Esta justificación de la desigualdad es tan falsa como cierto es el hecho de que han sido precisamente los gobiernos que más han promovido políticas desreguladoras de los mercados laborales y fiscalmente estimuladoras de la oferta los que más han provocado aumentos de la desigualdad.
Y de las causas de la desigualdad, ¿qué?
La desigualdad tiene muchas causas, pero la principal -sin dudarlo- hay que buscarla en el actual modelo capitalista de crecimiento y desarrollo y en el vigente modelo antisocial de propiedad.
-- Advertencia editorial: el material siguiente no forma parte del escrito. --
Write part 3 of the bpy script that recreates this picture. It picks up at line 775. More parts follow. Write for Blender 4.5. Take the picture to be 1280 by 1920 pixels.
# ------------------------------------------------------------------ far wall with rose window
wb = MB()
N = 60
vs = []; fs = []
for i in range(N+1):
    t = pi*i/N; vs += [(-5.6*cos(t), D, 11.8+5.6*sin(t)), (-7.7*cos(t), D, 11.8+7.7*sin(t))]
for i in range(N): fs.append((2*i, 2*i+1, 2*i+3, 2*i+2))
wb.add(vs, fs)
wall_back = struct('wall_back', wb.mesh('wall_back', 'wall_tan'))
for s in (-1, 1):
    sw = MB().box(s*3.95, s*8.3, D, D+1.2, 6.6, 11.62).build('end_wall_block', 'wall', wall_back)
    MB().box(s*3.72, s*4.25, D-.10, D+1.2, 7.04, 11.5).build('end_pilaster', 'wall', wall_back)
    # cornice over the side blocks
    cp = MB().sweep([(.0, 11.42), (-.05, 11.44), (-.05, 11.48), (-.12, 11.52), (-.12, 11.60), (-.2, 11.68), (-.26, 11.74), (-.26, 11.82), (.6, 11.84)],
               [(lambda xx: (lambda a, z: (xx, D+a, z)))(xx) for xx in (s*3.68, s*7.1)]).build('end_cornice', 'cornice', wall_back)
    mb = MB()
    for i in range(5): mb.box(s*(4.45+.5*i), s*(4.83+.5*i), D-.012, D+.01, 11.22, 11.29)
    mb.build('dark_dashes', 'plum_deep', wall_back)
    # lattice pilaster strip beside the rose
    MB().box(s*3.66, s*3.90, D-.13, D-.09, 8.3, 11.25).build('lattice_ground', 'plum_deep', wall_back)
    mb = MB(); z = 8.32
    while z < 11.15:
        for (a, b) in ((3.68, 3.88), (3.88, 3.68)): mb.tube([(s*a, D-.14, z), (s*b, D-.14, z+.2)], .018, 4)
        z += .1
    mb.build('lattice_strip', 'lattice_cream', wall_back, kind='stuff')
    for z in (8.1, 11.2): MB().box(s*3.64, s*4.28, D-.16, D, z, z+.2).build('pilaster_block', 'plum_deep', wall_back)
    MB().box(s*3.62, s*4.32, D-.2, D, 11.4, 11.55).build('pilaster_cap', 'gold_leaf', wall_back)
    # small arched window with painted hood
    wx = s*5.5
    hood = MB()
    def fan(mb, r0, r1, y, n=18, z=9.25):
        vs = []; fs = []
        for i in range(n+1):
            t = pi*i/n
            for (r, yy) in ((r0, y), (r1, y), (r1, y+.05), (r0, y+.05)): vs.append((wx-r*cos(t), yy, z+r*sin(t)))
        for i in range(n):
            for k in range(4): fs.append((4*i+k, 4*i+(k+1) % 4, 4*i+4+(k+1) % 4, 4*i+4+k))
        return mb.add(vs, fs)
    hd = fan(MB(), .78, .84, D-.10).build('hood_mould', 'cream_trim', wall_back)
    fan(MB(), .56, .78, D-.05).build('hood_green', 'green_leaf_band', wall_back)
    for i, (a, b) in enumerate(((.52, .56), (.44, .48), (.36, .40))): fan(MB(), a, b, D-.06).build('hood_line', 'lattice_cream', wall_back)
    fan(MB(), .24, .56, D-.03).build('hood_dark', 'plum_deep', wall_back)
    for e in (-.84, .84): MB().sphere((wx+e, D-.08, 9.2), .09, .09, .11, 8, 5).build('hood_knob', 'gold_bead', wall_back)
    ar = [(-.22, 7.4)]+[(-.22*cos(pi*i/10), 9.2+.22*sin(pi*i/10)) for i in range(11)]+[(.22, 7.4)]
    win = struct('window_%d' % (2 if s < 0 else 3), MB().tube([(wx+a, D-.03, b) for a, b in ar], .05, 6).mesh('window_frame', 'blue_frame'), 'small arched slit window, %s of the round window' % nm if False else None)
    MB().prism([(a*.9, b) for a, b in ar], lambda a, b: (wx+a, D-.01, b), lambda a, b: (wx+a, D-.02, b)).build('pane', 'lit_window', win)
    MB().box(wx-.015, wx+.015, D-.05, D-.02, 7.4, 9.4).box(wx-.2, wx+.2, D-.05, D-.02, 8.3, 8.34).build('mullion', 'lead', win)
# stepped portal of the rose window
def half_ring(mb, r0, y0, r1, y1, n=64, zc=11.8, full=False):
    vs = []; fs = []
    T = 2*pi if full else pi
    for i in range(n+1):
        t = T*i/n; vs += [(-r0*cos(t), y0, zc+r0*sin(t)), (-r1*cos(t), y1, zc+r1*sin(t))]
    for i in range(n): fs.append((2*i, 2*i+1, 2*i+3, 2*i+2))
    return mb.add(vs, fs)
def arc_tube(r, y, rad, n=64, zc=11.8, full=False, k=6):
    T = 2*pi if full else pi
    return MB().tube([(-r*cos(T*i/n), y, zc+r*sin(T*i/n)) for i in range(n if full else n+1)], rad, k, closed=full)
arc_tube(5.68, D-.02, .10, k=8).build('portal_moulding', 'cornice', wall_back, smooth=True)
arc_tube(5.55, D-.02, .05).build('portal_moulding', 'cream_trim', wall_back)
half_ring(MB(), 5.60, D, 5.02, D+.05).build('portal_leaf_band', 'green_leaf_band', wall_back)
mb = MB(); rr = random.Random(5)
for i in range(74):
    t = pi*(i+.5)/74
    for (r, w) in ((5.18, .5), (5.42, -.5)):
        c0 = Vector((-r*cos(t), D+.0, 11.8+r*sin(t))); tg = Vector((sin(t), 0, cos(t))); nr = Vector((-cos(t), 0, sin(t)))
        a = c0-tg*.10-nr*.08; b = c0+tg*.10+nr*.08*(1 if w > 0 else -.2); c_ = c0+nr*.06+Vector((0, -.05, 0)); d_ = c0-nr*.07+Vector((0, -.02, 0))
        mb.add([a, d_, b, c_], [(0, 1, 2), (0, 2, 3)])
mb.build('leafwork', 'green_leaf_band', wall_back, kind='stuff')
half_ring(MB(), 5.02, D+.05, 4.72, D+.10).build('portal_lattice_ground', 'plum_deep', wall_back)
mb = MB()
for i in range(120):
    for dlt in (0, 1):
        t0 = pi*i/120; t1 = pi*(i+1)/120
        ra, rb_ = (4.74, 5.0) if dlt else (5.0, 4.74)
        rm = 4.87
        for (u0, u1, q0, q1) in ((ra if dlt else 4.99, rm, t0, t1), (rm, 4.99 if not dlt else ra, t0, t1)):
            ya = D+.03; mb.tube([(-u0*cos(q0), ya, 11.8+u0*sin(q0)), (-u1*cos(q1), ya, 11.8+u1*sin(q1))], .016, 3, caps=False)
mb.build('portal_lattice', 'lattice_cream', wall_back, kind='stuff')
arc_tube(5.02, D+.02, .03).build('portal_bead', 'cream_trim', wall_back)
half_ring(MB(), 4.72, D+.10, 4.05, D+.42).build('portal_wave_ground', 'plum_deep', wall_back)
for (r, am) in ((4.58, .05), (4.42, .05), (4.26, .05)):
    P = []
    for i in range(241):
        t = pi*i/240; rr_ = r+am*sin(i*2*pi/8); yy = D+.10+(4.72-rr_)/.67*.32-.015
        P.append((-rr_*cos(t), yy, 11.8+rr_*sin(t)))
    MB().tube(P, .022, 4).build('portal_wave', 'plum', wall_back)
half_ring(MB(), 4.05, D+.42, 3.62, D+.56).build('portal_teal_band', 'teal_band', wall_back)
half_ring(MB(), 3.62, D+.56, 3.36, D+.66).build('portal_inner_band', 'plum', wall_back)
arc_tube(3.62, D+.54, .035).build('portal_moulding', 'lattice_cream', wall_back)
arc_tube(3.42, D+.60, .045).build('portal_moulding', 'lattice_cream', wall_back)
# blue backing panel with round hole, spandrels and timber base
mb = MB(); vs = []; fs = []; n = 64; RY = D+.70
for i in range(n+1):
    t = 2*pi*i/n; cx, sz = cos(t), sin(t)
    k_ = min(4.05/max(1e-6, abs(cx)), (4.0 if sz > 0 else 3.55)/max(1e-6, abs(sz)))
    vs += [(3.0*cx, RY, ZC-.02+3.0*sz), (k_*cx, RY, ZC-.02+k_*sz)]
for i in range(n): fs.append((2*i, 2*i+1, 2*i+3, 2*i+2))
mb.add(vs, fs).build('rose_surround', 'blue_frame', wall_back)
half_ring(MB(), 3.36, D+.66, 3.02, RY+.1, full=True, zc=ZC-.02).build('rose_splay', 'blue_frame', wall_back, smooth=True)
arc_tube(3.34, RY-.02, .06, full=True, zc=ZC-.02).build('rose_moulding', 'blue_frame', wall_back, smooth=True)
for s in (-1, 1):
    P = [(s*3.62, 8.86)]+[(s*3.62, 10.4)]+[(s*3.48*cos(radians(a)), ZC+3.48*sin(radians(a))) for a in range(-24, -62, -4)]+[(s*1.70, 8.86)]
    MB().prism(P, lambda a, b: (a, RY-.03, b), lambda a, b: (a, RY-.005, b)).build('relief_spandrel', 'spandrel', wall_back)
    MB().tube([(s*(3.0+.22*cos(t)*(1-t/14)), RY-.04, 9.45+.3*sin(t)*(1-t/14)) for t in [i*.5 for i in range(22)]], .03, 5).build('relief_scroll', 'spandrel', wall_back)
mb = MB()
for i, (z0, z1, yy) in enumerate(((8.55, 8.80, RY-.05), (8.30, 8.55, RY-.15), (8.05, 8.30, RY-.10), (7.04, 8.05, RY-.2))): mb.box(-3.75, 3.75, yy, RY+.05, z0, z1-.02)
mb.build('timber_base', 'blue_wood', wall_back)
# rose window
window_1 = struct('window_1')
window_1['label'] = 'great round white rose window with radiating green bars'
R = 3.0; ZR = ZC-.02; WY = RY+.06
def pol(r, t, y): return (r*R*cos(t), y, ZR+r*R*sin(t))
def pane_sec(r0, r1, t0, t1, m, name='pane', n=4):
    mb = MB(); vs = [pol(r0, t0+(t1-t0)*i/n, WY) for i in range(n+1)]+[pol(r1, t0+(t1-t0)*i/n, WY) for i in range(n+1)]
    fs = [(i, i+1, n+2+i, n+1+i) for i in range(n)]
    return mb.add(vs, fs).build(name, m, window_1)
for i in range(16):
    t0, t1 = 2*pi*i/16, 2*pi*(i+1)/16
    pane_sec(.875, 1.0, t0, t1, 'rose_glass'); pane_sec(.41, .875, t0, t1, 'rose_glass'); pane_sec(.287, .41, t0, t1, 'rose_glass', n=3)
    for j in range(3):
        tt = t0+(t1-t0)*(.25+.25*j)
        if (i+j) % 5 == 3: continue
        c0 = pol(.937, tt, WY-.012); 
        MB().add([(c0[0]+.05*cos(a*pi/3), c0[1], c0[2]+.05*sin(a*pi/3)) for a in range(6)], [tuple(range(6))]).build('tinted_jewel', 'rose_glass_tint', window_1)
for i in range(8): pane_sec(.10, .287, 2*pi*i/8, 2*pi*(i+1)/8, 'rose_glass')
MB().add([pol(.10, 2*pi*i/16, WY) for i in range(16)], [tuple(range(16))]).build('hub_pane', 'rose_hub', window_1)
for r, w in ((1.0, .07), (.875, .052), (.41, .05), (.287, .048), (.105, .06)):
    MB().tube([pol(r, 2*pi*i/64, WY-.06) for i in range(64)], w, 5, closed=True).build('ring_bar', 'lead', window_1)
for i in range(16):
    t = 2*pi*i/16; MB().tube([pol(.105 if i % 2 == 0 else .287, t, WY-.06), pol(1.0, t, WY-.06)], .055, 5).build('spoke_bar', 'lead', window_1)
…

El capitalismo es un modo de producción que vive de la desigualad y la retroalimenta positivamente, vive de la desigualdad entre el trabajo y el capital. Reproduce y amplía esa desigualdad porque el capitalismo asigna muy distintos recursos de poder a propietarios y no propietarios. Y asigna tan desigualmente el poder social porque se basa en un modelo de propiedad y apropiación que no conoce apenas límites a su acumulabilidad, y permite formidables hiperconcentraciones de poder económico y social que no sólo escapan a todo control democrático, sino que por mil vías consiguen una sobrerrepresentación institucional y política de sus privilegiados y minoritarios intereses.
La batalla -por ahora duramente perdida- contra la extrema desigualdad de ingresos y riqueza pasa por buscarle alternativas -si se quiere, parciales y graduales- al capitalismo, alternativas de tipo social-republicano (señaladamente, aunque no sólo, la renta básica de ciudadanía, como en otras ocasiones hemos desarrollado, por ejemplo, en http://www.redrentabasica.org/), alternativas que permitan a la sociedad recuperar el control democrático sobre las decisiones económicas y a los individuos -a muchos, a millones de ellos- recuperar el control sobre sus propias vidas, esto es, su autonomía.